Recently I've been looking at Buildbot again. It's been a while, bu it's nice to poke at it again. There's various things I want to do (like maybe finally finish my IRC praise/blame patch ?), but for starters I wanted to get some buildbots set up for pychecker, moap and morituri.

So that involved finding my old buildbot hacking notes so I can jumpstart a little better. And I started thinking about documentation.

I've always felt I'd like to write more documentation because it's a critical piece of success for a project. But at the same time, there's a simple problem when I want to write documentation: you need the mindset of a beginner to write good documentation. So it becomes a chicken-and-egg problem: in the beginning you don't know the project well enough to write the documentation; and as soon as you learn more about the project, you lose the capacity to ask the right questions the documentation needs to answer.

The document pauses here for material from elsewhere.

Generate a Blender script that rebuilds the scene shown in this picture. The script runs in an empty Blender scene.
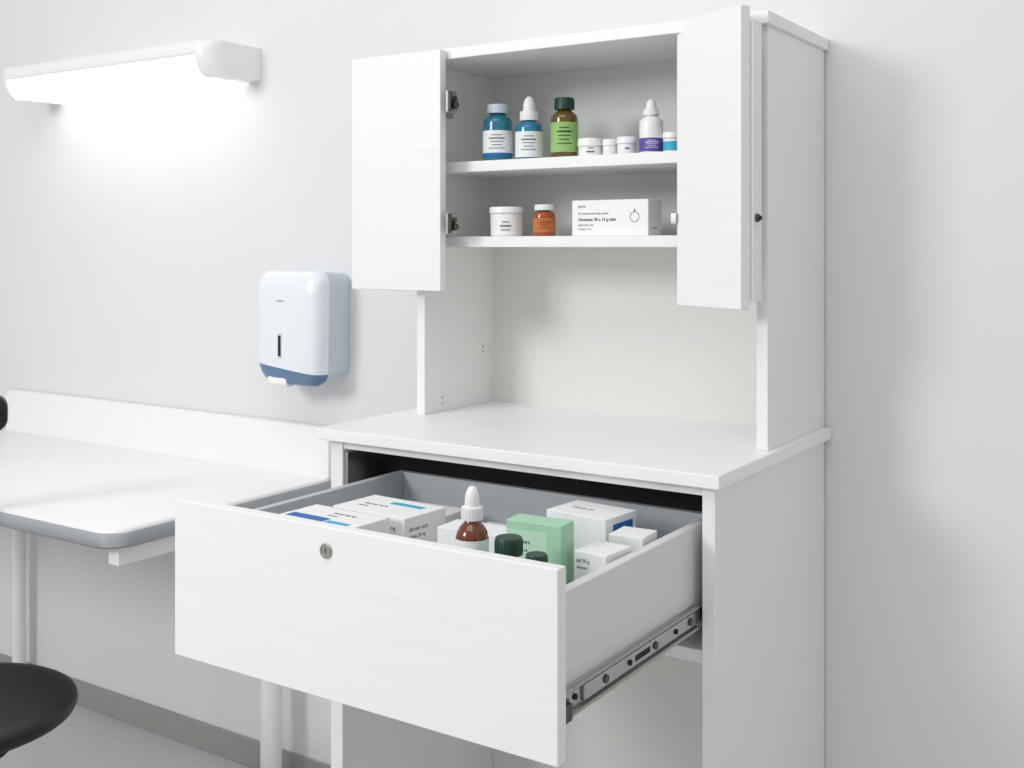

It is a special kind of skill to get into that mindset and be able to write from that perspective of a beginner. I don't think I have it.

But today I realized that I am now in the perfect situation when it comes to Buildbot. I know enough of how buildbot works conceptually from the past when I hacked on it, but it's been changed enough and I've forgotten enough that I actually need to go through the motions again to get my knowledge back. So, from a user point of view, I'm back to being a newbie.

So, I decided I'd take advantage of the situation and write some tutorials on how to use Buildbot. I've got two sections written up now and I'm ready to have people give me feedback.
The first tutorial focuses on the quickest 'this works' experience you can have, without touching the default configuration at all.
The second tutorial gives a quick tour of some of the features of buildbot by customizing the configuration, but without writing any code.

I plan to write further chunks that show how to set up a real build master for a project and integrate with the change notification, how to set up depending builds, and how to do some actual coding for specific build steps.

If you have some spare time and you're interested in continuous integration, you could do worse than provide me some feedback on these tutorials.